▶ WHAT THE EXERCISE ASKS: Your task is to repeat all of the data exactly while excluding the pictures.

▶ COLLECTED DATA:
----
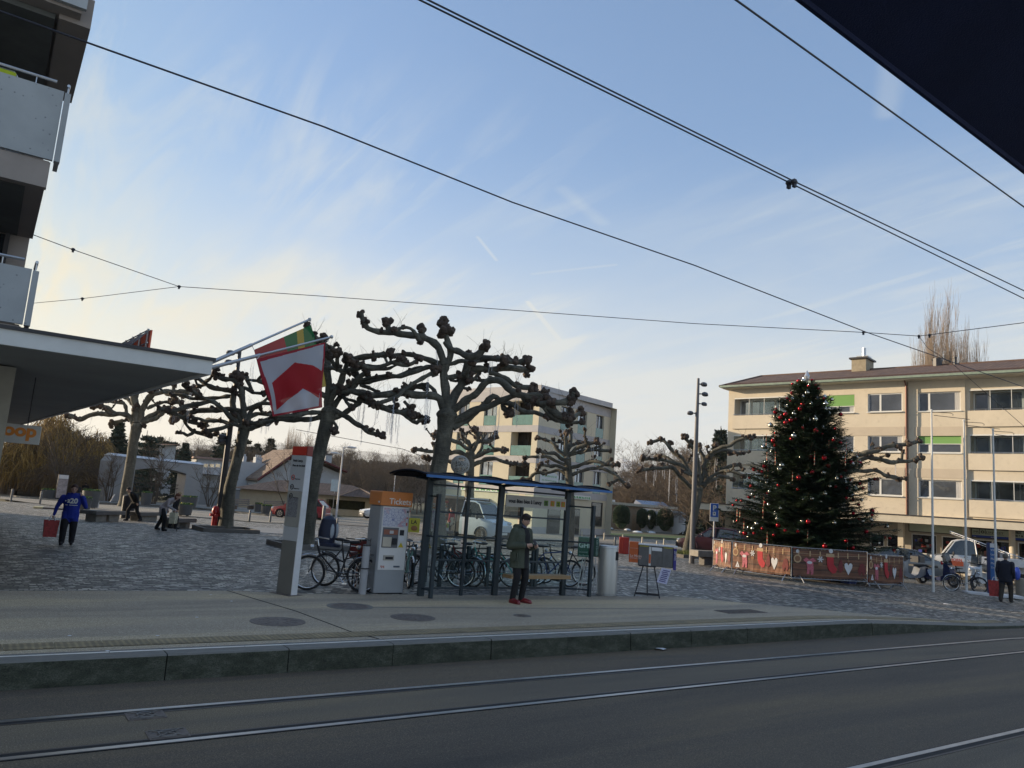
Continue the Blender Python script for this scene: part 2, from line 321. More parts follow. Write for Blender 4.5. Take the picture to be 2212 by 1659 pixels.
def cobble(name):
    m,N,L,b=nodes(name,.55)
    v0=mapv(N,L); 
    # courses wander: offset the coordinates by a broad noise
    nz=N.new('ShaderNodeTexNoise'); nz.inputs['Scale'].default_value=.35; nz.inputs['Detail'].default_value=2; L.new(v0,nz.inputs['Vector'])
    nz2=N.new('ShaderNodeTexNoise'); nz2.inputs['Scale'].default_value=6; nz2.inputs['Detail'].default_value=1; L.new(v0,nz2.inputs['Vector'])
    a=N.new('ShaderNodeVectorMath'); a.operation='SCALE'; a.inputs['Scale'].default_value=1.3; L.new(nz.outputs['Color'],a.inputs[0])
    a2=N.new('ShaderNodeVectorMath'); a2.operation='SCALE'; a2.inputs['Scale'].default_value=.07; L.new(nz2.outputs['Color'],a2.inputs[0])
    s=N.new('ShaderNodeVectorMath'); L.new(v0,s.inputs[0]); L.new(a.outputs[0],s.inputs[1])
    s2=N.new('ShaderNodeVectorMath'); L.new(s.outputs[0],s2.inputs[0]); L.new(a2.outputs[0],s2.inputs[1])
    br=N.new('ShaderNodeTexBrick'); br.inputs['Scale'].default_value=1; br.inputs['Brick Width'].default_value=.17; br.inputs['Row Height'].default_value=.125
    br.inputs['Mortar Size'].default_value=.015; br.inputs['Mortar Smooth'].default_value=.35; br.offset=.5
    br.inputs['Color1'].default_value=(0,0,0,1); br.inputs['Color2'].default_value=(1,1,1,1); br.inputs['Mortar'].default_value=(.5,.5,.5,1); L.new(s2.outputs[0],br.inputs['Vector'])
    c=ramp(N,L,br.outputs['Color'],[(0,(.075,.07,.062)),(.4,(.18,.17,.15)),(.75,(.27,.255,.225)),(1,(.50,.48,.42))])
    fine=noise_n(N,L,v0,28,4,.6); c=mixc(N,L,.7,c,ramp(N,L,fine,[(.3,(.7,.7,.7)),(.7,(1.3,1.3,1.3))]),'MULTIPLY')
    big=noise_n(N,L,v0,.25,4,.6); c=mixc(N,L,.8,c,ramp(N,L,big,[(.35,(.8,.8,.84)),(.65,(1.15,1.12,1.03))]),'MULTIPLY')
    c=mixc(N,L,br.outputs['Fac'],c,(.03,.03,.028)); L.new(c,b.inputs['Base Color'])
    r=ramp(N,L,br.outputs['Color'],[(0,(.75,.75,.75)),(1,(.42,.42,.42))]); L.new(r,b.inputs['Roughness'])
    inv=N.new('ShaderNodeMath'); inv.operation='SUBTRACT'; inv.inputs[0].default_value=1; L.new(br.outputs['Fac'],inv.inputs[1])
    ad=N.new('ShaderNodeMath'); ad.operation='MULTIPLY_ADD'; ad.inputs[1].default_value=.5; L.new(fine,ad.inputs[0]); L.new(inv.outputs[0],ad.inputs[2])
    ad2=N.new('ShaderNodeMath'); ad2.operation='MULTIPLY_ADD'; ad2.inputs[1].default_value=.5; L.new(br.outputs['Color'],ad2.inputs[0]); L.new(ad.outputs[0],ad2.inputs[2])
    bu=N.new('ShaderNodeBump'); bu.inputs['Strength'].default_value=1; bu.inputs['Distance'].default_value=.022; L.new(ad2.outputs[0],bu.inputs['Height']); L.new(bu.outputs[0],b.inputs['Normal'])
    return m
def mossy(name):
    m,N,L,b=nodes(name,.9); v=mapv(N,L,(1,1,2))
    a=noise_n(N,L,v,3.5,8,.75); c=ramp(N,L,a,[(.3,(.018,.022,.014)),(.5,(.045,.05,.036)),(.72,(.10,.105,.085))])
    f=noise_n(N,L,v,60,4,.7); c=mixc(N,L,.9,c,ramp(N,L,f,[(.35,(.5,.5,.5)),(.65,(1.6,1.6,1.5))]),'MULTIPLY')
    L.new(c,b.inputs['Base Color']); bu=N.new('ShaderNodeBump'); bu.inputs['Strength'].default_value=.6; bu.inputs['Distance'].default_value=.01; L.new(f,bu.inputs['Height']); L.new(bu.outputs[0],b.inputs['Normal'])
    return m
def bark(name,c0,c1,c2,sc=(1,1,.35)):
    m,N,L,b=nodes(name,.85); v=mapv(N,L,sc)
    a=noise_n(N,L,v,2.2,7,.7,.5); c=ramp(N,L,a,[(.3,c0),(.52,c1),(.72,c2)]); 
    v2=mapv(N,L,(1,1,5)); f=noise_n(N,L,v2,5,5,.65,.8); c=mixc(N,L,.6,c,ramp(N,L,f,[(.35,(.6,.6,.6)),(.62,(1.3,1.3,1.3))]),'MULTIPLY')
    L.new(c,b.inputs['Base Color']); bu=N.new('ShaderNodeBump'); bu.inputs['Strength'].default_value=.9; bu.inputs['Distance'].default_value=.05; L.new(f,bu.inputs['Height']); L.new(bu.outputs[0],b.inputs['Normal'])
    return m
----
▶ SOLUTION TO THE EXERCISE:
Continue the Blender Python script for this scene: part 2, from line 321. More parts follow. Write for Blender 4.5. Take the picture to be 2212 by 1659 pixels.
def cobble(name):
    m,N,L,b=nodes(name,.55)
    v0=mapv(N,L); 
    # courses wander: offset the coordinates by a broad noise
    nz=N.new('ShaderNodeTexNoise'); nz.inputs['Scale'].default_value=.35; nz.inputs['Detail'].default_value=2; L.new(v0,nz.inputs['Vector'])
    nz2=N.new('ShaderNodeTexNoise'); nz2.inputs['Scale'].default_value=6; nz2.inputs['Detail'].default_value=1; L.new(v0,nz2.inputs['Vector'])
    a=N.new('ShaderNodeVectorMath'); a.operation='SCALE'; a.inputs['Scale'].default_value=1.3; L.new(nz.outputs['Color'],a.inputs[0])
    a2=N.new('ShaderNodeVectorMath'); a2.operation='SCALE'; a2.inputs['Scale'].default_value=.07; L.new(nz2.outputs['Color'],a2.inputs[0])
    s=N.new('ShaderNodeVectorMath'); L.new(v0,s.inputs[0]); L.new(a.outputs[0],s.inputs[1])
    s2=N.new('ShaderNodeVectorMath'); L.new(s.outputs[0],s2.inputs[0]); L.new(a2.outputs[0],s2.inputs[1])
    br=N.new('ShaderNodeTexBrick'); br.inputs['Scale'].default_value=1; br.inputs['Brick Width'].default_value=.17; br.inputs['Row Height'].default_value=.125
    br.inputs['Mortar Size'].default_value=.015; br.inputs['Mortar Smooth'].default_value=.35; br.offset=.5
    br.inputs['Color1'].default_value=(0,0,0,1); br.inputs['Color2'].default_value=(1,1,1,1); br.inputs['Mortar'].default_value=(.5,.5,.5,1); L.new(s2.outputs[0],br.inputs['Vector'])
    c=ramp(N,L,br.outputs['Color'],[(0,(.075,.07,.062)),(.4,(.18,.17,.15)),(.75,(.27,.255,.225)),(1,(.50,.48,.42))])
    fine=noise_n(N,L,v0,28,4,.6); c=mixc(N,L,.7,c,ramp(N,L,fine,[(.3,(.7,.7,.7)),(.7,(1.3,1.3,1.3))]),'MULTIPLY')
    big=noise_n(N,L,v0,.25,4,.6); c=mixc(N,L,.8,c,ramp(N,L,big,[(.35,(.8,.8,.84)),(.65,(1.15,1.12,1.03))]),'MULTIPLY')
    c=mixc(N,L,br.outputs['Fac'],c,(.03,.03,.028)); L.new(c,b.inputs['Base Color'])
    r=ramp(N,L,br.outputs['Color'],[(0,(.75,.75,.75)),(1,(.42,.42,.42))]); L.new(r,b.inputs['Roughness'])
    inv=N.new('ShaderNodeMath'); inv.operation='SUBTRACT'; inv.inputs[0].default_value=1; L.new(br.outputs['Fac'],inv.inputs[1])
    ad=N.new('ShaderNodeMath'); ad.operation='MULTIPLY_ADD'; ad.inputs[1].default_value=.5; L.new(fine,ad.inputs[0]); L.new(inv.outputs[0],ad.inputs[2])
    ad2=N.new('ShaderNodeMath'); ad2.operation='MULTIPLY_ADD'; ad2.inputs[1].default_value=.5; L.new(br.outputs['Color'],ad2.inputs[0]); L.new(ad.outputs[0],ad2.inputs[2])
    bu=N.new('ShaderNodeBump'); bu.inputs['Strength'].default_value=1; bu.inputs['Distance'].default_value=.022; L.new(ad2.outputs[0],bu.inputs['Height']); L.new(bu.outputs[0],b.inputs['Normal'])
    return m
def mossy(name):
    m,N,L,b=nodes(name,.9); v=mapv(N,L,(1,1,2))
    a=noise_n(N,L,v,3.5,8,.75); c=ramp(N,L,a,[(.3,(.018,.022,.014)),(.5,(.045,.05,.036)),(.72,(.10,.105,.085))])
    f=noise_n(N,L,v,60,4,.7); c=mixc(N,L,.9,c,ramp(N,L,f,[(.35,(.5,.5,.5)),(.65,(1.6,1.6,1.5))]),'MULTIPLY')
    L.new(c,b.inputs['Base Color']); bu=N.new('ShaderNodeBump'); bu.inputs['Strength'].default_value=.6; bu.inputs['Distance'].default_value=.01; L.new(f,bu.inputs['Height']); L.new(bu.outputs[0],b.inputs['Normal'])
    return m
def bark(name,c0,c1,c2,sc=(1,1,.35)):
    m,N,L,b=nodes(name,.85); v=mapv(N,L,sc)
    a=noise_n(N,L,v,2.2,7,.7,.5); c=ramp(N,L,a,[(.3,c0),(.52,c1),(.72,c2)]); 
    v2=mapv(N,L,(1,1,5)); f=noise_n(N,L,v2,5,5,.65,.8); c=mixc(N,L,.6,c,ramp(N,L,f,[(.35,(.6,.6,.6)),(.62,(1.3,1.3,1.3))]),'MULTIPLY')
    L.new(c,b.inputs['Base Color']); bu=N.new('ShaderNodeBump'); bu.inputs['Strength'].default_value=.9; bu.inputs['Distance'].default_value=.05; L.new(f,bu.inputs['Height']); L.new(bu.outputs[0],b.inputs['Normal'])
    return m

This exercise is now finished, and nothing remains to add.